As I write this column, it is nine seconds past 10:30 a.m. and the temperature near my computer keyboard is a balmy 72 degrees Fahrenheit. Yep, I can tell that just from looking at the watch my wife bought me.

She obviously understands men. How else would she realize how important it is for me to know that, right at this moment, I am at 5,536 feet altitude, with a barometric pressure of 827 hPa? After extensive research (which consisted of looking up hPa on the Internet because reading the manual on my watch wouldn't have been a technological enough thing to do), I discovered that an hPa is a hectopascal, which is the same as a millibar, and there are 0.02953 of them in an inch of mercury.

Yep, I'm pretty sure that means there's some weather outside. In fact, I just may go out there and look at lunchtime. But that's beside the point.

We've come a long way since the first LCD watches were introduced. Remember those? They cost hundreds of dollars, and all they could do was tell the time. Nowadays, even the watches you get free with your Happy Meal have lap timers, stopwatches, calendars, and the ability to solve simple differential equations.

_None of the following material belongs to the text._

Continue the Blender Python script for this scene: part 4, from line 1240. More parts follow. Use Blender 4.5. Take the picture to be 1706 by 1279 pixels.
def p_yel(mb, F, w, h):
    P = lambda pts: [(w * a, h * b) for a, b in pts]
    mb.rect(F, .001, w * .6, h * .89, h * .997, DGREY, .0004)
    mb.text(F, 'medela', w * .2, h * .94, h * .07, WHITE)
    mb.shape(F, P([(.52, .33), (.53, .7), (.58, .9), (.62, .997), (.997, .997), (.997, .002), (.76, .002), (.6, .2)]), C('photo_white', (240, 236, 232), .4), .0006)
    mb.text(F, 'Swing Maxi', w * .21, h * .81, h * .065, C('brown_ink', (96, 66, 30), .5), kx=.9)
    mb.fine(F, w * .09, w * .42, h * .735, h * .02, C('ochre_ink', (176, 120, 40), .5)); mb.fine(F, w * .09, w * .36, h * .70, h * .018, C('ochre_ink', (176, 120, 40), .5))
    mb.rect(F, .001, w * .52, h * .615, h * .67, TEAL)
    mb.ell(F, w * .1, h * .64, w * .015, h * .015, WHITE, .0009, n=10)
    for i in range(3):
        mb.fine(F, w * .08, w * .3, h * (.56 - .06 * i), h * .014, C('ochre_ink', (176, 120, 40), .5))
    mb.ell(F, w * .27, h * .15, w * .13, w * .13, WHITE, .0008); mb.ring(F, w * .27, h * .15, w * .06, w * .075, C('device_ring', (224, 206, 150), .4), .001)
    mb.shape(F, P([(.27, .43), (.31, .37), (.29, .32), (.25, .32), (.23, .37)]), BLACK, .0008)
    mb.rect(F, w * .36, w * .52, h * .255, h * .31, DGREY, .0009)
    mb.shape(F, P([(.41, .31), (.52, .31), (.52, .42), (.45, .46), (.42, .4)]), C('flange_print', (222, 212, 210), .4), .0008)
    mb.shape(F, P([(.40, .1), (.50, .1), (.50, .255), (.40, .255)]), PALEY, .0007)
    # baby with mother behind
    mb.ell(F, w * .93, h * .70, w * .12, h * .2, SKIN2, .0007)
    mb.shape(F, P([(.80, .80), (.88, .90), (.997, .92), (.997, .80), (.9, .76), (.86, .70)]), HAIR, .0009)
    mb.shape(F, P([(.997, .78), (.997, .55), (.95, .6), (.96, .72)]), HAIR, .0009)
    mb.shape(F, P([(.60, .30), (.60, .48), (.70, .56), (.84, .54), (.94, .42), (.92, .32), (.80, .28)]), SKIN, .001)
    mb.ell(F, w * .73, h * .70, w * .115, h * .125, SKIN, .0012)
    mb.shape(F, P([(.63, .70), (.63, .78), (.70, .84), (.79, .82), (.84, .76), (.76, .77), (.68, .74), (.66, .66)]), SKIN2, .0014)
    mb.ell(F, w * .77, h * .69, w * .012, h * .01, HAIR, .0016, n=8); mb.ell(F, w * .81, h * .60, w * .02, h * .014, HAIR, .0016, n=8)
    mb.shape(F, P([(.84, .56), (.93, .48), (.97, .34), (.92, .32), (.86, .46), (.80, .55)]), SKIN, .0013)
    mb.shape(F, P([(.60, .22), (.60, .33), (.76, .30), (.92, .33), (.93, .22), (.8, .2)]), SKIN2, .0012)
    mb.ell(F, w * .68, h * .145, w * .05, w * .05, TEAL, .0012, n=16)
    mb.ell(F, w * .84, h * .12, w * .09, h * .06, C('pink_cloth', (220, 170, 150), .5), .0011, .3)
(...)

The most important advance in timekeeping technology is the ability to know exactly what time it is. I'm not talking about within a minute or two. I'm talking about precision here.

Let's take my house, for example. We have approximately 673 clocks in our house. There are clocks on the oven, the microwave, the stereo, the VCR, and the bread maker. We have a grandfather clock, four wall clocks, at least 300 alarm clocks, clocks in our computers, and clocks in our cars. And none of them agree on the time.

"You're fifteen minutes late," I tell my daughter, pointing at the grandfather clock. "No, I'm ten minutes early," she says, pointing at the microwave.

Well, modern technology has solved this problem.

Back in the dark ages of the mid 1990s, this great country depended upon a time standard called the NIST-7, an atomic clock at the National Institute of Standards and Technology. Problem was, this clock had some reliability trouble. You see, every million years or so, it could gain or lose almost a tenth of a second. Disturbed by this horrible inaccuracy, Steve Jefferts and Dawn Meekhof of NIST designed and built the Cesium Fountain Atomic Clock, which can run for 20,000,000 years without gaining or losing a second. Now we're talking.

Any good watch and clock store will be pleased to sell you a watch that sets itself using radio broadcasts from the NIST. No longer do you have to worry about being a tenth of a second late for an appointment. Your watch will be right.

Of course, that's not good enough for NIST. They're now working on an optical clock that uses "an energy transition in a single trapped mercury ion." They believe it will be 1,000 times more accurate than the clock Steve and Dawn slaved over for four years.

But think about this a moment. How will they know? Can't you just picture a group of guys standing around at the NIST in a billion years saying, "Hey-this atomic clock is a second slower than the other one. Which one is right?"

I may be a few seconds slow now and then, but I am content and secure in the knowledge that the barometric pressure has dropped by a full hectopascal while I was writing this, which probably means that a hurricane is coming. Maybe I'll go read the users manual for my watch after all!

Gary D. Robson is a writer and technology consultant, and he missed his last deadline by four seconds because he doesn't have an atomic clock of his own yet.